■ Supplied data
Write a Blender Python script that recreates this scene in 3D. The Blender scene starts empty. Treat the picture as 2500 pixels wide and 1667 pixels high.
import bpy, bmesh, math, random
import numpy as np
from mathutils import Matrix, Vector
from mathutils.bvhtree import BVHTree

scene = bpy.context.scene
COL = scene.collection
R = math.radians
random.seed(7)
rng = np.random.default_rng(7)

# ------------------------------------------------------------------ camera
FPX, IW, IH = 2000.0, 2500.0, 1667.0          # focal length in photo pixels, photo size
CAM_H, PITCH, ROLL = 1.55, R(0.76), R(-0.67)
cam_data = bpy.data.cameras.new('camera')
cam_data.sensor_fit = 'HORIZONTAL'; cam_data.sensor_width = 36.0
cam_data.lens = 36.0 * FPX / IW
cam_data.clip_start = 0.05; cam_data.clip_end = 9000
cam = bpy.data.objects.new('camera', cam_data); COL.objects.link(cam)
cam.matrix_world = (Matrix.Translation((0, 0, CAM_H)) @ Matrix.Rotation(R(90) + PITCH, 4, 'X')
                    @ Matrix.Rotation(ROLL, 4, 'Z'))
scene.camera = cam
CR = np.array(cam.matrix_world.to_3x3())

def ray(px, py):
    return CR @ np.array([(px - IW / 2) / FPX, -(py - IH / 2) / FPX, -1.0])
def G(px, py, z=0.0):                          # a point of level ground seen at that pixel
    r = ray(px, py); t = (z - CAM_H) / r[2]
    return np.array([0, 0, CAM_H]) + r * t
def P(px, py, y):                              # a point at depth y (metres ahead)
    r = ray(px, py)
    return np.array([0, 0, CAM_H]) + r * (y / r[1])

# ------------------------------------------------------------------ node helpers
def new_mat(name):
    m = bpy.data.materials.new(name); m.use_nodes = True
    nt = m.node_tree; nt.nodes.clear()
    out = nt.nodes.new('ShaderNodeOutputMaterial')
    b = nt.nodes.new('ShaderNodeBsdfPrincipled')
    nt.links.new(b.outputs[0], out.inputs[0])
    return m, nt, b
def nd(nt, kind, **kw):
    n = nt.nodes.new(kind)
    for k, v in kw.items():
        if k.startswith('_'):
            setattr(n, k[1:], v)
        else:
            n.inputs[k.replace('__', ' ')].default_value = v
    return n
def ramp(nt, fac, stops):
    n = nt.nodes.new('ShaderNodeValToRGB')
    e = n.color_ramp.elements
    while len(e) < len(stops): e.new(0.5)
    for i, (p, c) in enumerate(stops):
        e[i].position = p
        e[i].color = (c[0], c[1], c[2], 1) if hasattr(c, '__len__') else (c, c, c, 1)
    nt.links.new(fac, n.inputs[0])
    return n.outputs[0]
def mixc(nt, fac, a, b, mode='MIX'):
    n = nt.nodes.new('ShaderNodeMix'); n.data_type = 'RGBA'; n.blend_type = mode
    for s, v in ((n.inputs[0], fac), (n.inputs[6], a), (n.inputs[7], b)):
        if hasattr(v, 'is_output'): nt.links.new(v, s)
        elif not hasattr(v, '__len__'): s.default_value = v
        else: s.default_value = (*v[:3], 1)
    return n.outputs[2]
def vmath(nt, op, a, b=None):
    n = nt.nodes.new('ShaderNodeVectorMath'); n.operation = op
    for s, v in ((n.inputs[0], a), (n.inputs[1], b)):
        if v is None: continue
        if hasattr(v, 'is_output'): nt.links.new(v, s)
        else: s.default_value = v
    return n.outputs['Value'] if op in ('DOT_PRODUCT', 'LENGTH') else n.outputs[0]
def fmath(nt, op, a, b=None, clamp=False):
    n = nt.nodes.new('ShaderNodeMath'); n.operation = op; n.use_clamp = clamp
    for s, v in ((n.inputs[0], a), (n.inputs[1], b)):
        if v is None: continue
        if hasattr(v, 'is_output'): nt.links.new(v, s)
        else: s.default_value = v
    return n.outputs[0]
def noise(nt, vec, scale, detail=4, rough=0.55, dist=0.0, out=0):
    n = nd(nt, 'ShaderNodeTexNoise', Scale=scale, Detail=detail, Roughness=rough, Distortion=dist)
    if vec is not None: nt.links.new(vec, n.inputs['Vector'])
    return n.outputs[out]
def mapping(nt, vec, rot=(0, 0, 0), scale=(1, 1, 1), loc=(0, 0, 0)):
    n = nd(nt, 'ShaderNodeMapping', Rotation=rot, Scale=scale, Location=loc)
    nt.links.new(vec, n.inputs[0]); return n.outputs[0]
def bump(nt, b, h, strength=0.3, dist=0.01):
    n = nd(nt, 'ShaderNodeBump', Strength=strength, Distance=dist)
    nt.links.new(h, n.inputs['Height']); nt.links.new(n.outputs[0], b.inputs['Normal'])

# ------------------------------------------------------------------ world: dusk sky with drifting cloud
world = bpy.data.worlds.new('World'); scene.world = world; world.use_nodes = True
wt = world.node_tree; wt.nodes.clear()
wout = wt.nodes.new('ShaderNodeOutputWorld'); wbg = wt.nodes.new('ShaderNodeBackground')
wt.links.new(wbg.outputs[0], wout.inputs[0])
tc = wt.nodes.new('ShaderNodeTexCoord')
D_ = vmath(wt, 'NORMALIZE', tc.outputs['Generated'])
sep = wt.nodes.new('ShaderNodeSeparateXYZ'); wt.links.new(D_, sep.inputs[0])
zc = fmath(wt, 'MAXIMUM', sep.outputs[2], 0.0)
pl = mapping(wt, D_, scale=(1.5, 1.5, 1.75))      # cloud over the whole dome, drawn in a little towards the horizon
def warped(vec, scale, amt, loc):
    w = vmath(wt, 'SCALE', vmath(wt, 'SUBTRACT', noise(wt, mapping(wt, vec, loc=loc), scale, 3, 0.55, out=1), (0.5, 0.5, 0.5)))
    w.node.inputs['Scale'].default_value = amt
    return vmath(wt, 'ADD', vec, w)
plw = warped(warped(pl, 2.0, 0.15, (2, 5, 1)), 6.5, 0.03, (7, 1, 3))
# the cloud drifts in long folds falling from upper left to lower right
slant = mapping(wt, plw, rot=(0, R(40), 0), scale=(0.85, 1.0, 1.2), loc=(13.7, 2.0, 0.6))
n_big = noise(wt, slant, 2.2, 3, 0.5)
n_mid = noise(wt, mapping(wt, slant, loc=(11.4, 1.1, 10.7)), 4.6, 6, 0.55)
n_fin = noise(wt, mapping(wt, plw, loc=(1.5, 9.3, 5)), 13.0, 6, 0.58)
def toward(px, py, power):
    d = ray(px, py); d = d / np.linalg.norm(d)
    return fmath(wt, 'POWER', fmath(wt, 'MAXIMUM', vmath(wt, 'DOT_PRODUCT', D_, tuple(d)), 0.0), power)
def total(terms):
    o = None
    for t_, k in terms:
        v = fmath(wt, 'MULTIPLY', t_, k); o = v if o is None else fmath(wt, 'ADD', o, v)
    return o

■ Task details
Copy out the full listing exactly.

■ Solution
Write a Blender Python script that recreates this scene in 3D. The Blender scene starts empty. Treat the picture as 2500 pixels wide and 1667 pixels high.
import bpy, bmesh, math, random
import numpy as np
from mathutils import Matrix, Vector
from mathutils.bvhtree import BVHTree

scene = bpy.context.scene
COL = scene.collection
R = math.radians
random.seed(7)
rng = np.random.default_rng(7)

# ------------------------------------------------------------------ camera
FPX, IW, IH = 2000.0, 2500.0, 1667.0          # focal length in photo pixels, photo size
CAM_H, PITCH, ROLL = 1.55, R(0.76), R(-0.67)
cam_data = bpy.data.cameras.new('camera')
cam_data.sensor_fit = 'HORIZONTAL'; cam_data.sensor_width = 36.0
cam_data.lens = 36.0 * FPX / IW
cam_data.clip_start = 0.05; cam_data.clip_end = 9000
cam = bpy.data.objects.new('camera', cam_data); COL.objects.link(cam)
cam.matrix_world = (Matrix.Translation((0, 0, CAM_H)) @ Matrix.Rotation(R(90) + PITCH, 4, 'X')
                    @ Matrix.Rotation(ROLL, 4, 'Z'))
scene.camera = cam
CR = np.array(cam.matrix_world.to_3x3())

def ray(px, py):
    return CR @ np.array([(px - IW / 2) / FPX, -(py - IH / 2) / FPX, -1.0])
def G(px, py, z=0.0):                          # a point of level ground seen at that pixel
    r = ray(px, py); t = (z - CAM_H) / r[2]
    return np.array([0, 0, CAM_H]) + r * t
def P(px, py, y):                              # a point at depth y (metres ahead)
    r = ray(px, py)
    return np.array([0, 0, CAM_H]) + r * (y / r[1])

# ------------------------------------------------------------------ node helpers
def new_mat(name):
    m = bpy.data.materials.new(name); m.use_nodes = True
    nt = m.node_tree; nt.nodes.clear()
    out = nt.nodes.new('ShaderNodeOutputMaterial')
    b = nt.nodes.new('ShaderNodeBsdfPrincipled')
    nt.links.new(b.outputs[0], out.inputs[0])
    return m, nt, b
def nd(nt, kind, **kw):
    n = nt.nodes.new(kind)
    for k, v in kw.items():
        if k.startswith('_'):
            setattr(n, k[1:], v)
        else:
            n.inputs[k.replace('__', ' ')].default_value = v
    return n
def ramp(nt, fac, stops):
    n = nt.nodes.new('ShaderNodeValToRGB')
    e = n.color_ramp.elements
    while len(e) < len(stops): e.new(0.5)
    for i, (p, c) in enumerate(stops):
        e[i].position = p
        e[i].color = (c[0], c[1], c[2], 1) if hasattr(c, '__len__') else (c, c, c, 1)
    nt.links.new(fac, n.inputs[0])
    return n.outputs[0]
def mixc(nt, fac, a, b, mode='MIX'):
    n = nt.nodes.new('ShaderNodeMix'); n.data_type = 'RGBA'; n.blend_type = mode
    for s, v in ((n.inputs[0], fac), (n.inputs[6], a), (n.inputs[7], b)):
        if hasattr(v, 'is_output'): nt.links.new(v, s)
        elif not hasattr(v, '__len__'): s.default_value = v
        else: s.default_value = (*v[:3], 1)
    return n.outputs[2]
def vmath(nt, op, a, b=None):
    n = nt.nodes.new('ShaderNodeVectorMath'); n.operation = op
    for s, v in ((n.inputs[0], a), (n.inputs[1], b)):
        if v is None: continue
        if hasattr(v, 'is_output'): nt.links.new(v, s)
        else: s.default_value = v
    return n.outputs['Value'] if op in ('DOT_PRODUCT', 'LENGTH') else n.outputs[0]
def fmath(nt, op, a, b=None, clamp=False):
    n = nt.nodes.new('ShaderNodeMath'); n.operation = op; n.use_clamp = clamp
    for s, v in ((n.inputs[0], a), (n.inputs[1], b)):
        if v is None: continue
        if hasattr(v, 'is_output'): nt.links.new(v, s)
        else: s.default_value = v
    return n.outputs[0]
def noise(nt, vec, scale, detail=4, rough=0.55, dist=0.0, out=0):
    n = nd(nt, 'ShaderNodeTexNoise', Scale=scale, Detail=detail, Roughness=rough, Distortion=dist)
    if vec is not None: nt.links.new(vec, n.inputs['Vector'])
    return n.outputs[out]
def mapping(nt, vec, rot=(0, 0, 0), scale=(1, 1, 1), loc=(0, 0, 0)):
    n = nd(nt, 'ShaderNodeMapping', Rotation=rot, Scale=scale, Location=loc)
    nt.links.new(vec, n.inputs[0]); return n.outputs[0]
def bump(nt, b, h, strength=0.3, dist=0.01):
    n = nd(nt, 'ShaderNodeBump', Strength=strength, Distance=dist)
    nt.links.new(h, n.inputs['Height']); nt.links.new(n.outputs[0], b.inputs['Normal'])

# ------------------------------------------------------------------ world: dusk sky with drifting cloud
world = bpy.data.worlds.new('World'); scene.world = world; world.use_nodes = True
wt = world.node_tree; wt.nodes.clear()
wout = wt.nodes.new('ShaderNodeOutputWorld'); wbg = wt.nodes.new('ShaderNodeBackground')
wt.links.new(wbg.outputs[0], wout.inputs[0])
tc = wt.nodes.new('ShaderNodeTexCoord')
D_ = vmath(wt, 'NORMALIZE', tc.outputs['Generated'])
sep = wt.nodes.new('ShaderNodeSeparateXYZ'); wt.links.new(D_, sep.inputs[0])
zc = fmath(wt, 'MAXIMUM', sep.outputs[2], 0.0)
pl = mapping(wt, D_, scale=(1.5, 1.5, 1.75))      # cloud over the whole dome, drawn in a little towards the horizon
def warped(vec, scale, amt, loc):
    w = vmath(wt, 'SCALE', vmath(wt, 'SUBTRACT', noise(wt, mapping(wt, vec, loc=loc), scale, 3, 0.55, out=1), (0.5, 0.5, 0.5)))
    w.node.inputs['Scale'].default_value = amt
    return vmath(wt, 'ADD', vec, w)
plw = warped(warped(pl, 2.0, 0.15, (2, 5, 1)), 6.5, 0.03, (7, 1, 3))
# the cloud drifts in long folds falling from upper left to lower right
slant = mapping(wt, plw, rot=(0, R(40), 0), scale=(0.85, 1.0, 1.2), loc=(13.7, 2.0, 0.6))
n_big = noise(wt, slant, 2.2, 3, 0.5)
n_mid = noise(wt, mapping(wt, slant, loc=(11.4, 1.1, 10.7)), 4.6, 6, 0.55)
n_fin = noise(wt, mapping(wt, plw, loc=(1.5, 9.3, 5)), 13.0, 6, 0.58)
def toward(px, py, power):
    d = ray(px, py); d = d / np.linalg.norm(d)
    return fmath(wt, 'POWER', fmath(wt, 'MAXIMUM', vmath(wt, 'DOT_PRODUCT', D_, tuple(d)), 0.0), power)
def total(terms):
    o = None
    for t_, k in terms:
        v = fmath(wt, 'MULTIPLY', t_, k); o = v if o is None else fmath(wt, 'ADD', o, v)
    return o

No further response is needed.